Kebanyakan ulama kontemporer berpendapat wajib dikeluarkannya zakat penghasilan berdasarkan dalil-dalil yang umum, seperti ayat berikut:
“Dan pada harta-harta mereka ada hak untuk orang miskin yang meminta dan orang miskin yang tidak mendapat bagian.” (QS Adz Dzariyat : 19)
Jadi bagaimana sebenarnya pengertian dan cara menghitung zakat penghasilan? Jawabannya dapat ditemukan dalam ulasan ini.
Menurut kaidah bahasa Arab, zakat berarti suci dan bertumbuh. Jadi spirit dan niat zakat seharusnya adalah menyucikan harta (bagi muzaki) dan menumbuhkannya (bagi mustahik.)
Sedangkan secara istilah bermakna memberikan sebagian harta karena perintah Allah, sesuai kadarnya, untuk dibagikan kepada para mustahik berdasarkan aturan syariat Islam.
Para ulama mendefinisikan zakat menjadi dua, yaitu zakat mal dan zakat fitrah. Zakat fitrah adalah zakat atas jiwa, dan hanya dikeluarkan di bulan Ramadan. Zakat mal adalah zakat atas harta dan bisa dikeluarkan kapan saja ketika sudah tercapai nisab dan haulnya.
Zakat penghasilan adalah bagian dari zakat mal, yaitu zakat yang dikeluarkan atas dasar harta. Zakat ini merupakan zakat penghasilan gaji atau yang diambil dari penghasilan atas suatu pekerjaan atau keahlian tertentu.
Penghasilan tersebut meliputi berbagai penerimaan hasil kerja seperti upah, honor, gaji yang diterima secara rutin oleh karyawan swasta, pegawai negeri, atau tidak rutin seperti dokter dan sebagainya.
Selama pekerjaan yang menghasilkan tersebut adalah halal dan sudah mencapai nisab, maka zakatnya wajib dikeluarkan.
Karena zakat penghasilan merupakan hasil ijtihad ulama kontemporer, tidak semua ulama menyepakati keberadaannya.

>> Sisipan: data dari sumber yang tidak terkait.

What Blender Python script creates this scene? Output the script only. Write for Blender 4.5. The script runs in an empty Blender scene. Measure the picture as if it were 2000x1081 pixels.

Para ulama pendukung zakat penghasilan, diantaranya adalah Syekh Yusuf Al Qaradawy, Syekh Abdurrahman Hasan, Syekh Abdul Wahhab Khallaf, Syekh Muhammad Abu Zahra, Syekh Wahbah Az-Zuhaili.
Zakat penghasilan juga didukung oleh fatwa MUI nomor 3 tahun 2003, yang menegaskan kewajiban mengeluarkan zakat penghasilan atau profesi.
Para ulama yang tidak sepakat, ada yang menentang karena beranggapan tidak adanya dasar hukum yang jelas baik dari Alquran atau hadits Rasulullah SAW.
Padahal di zaman Rasulullah SAW masih hidup, hingga masa generasi salaf, sudah terdapat cukup banyak profesi dan spesialisasi yang menerima gaji atau upah.
Jadi bagaimana para ulama pendukung zakat penghasilan melandaskan ijtihad-nya?
Secara hakikat zakat itu diperintahkan untuk menyucikan harta si kaya dan menumbuhkan harta si miskin. Ini pula yang dipesankan Rasulullah SAW saat memerintahkan Muadz bin Jabal ke Yaman.
“Beritahukan kepada mereka bahwa Allah telah mewajibkan atas mereka untuk membayar zakat yang diambil dan dihimpun dari orang-orang kaya diantara mereka lalu diserahkan atau didistribusikan kepada orang-orang miskin mereka.” (HR Bukhari & Muslim)
Sementara hari ini bila membahas zakat pertanian (yang sudah ada sejak zaman Rasulullah SAW), maka berapa banyak para petani yang kaya? Sedangkan mereka berkewajiban mengeluarkan zakat setiap kali panen, tanpa menunggu haul.
Memang di zaman Rasulullah dan generasi salaf, terdapat berbagai macam profesi yang mirip dengan hari ini. Tapi penghasilan mereka saat itu tidak membuat mereka menjadi orang kaya di zamannya.
Itulah kenapa Rasulullah SAW tidak mengambil zakat dari mereka, begitu pula generasi salaf setelahnya.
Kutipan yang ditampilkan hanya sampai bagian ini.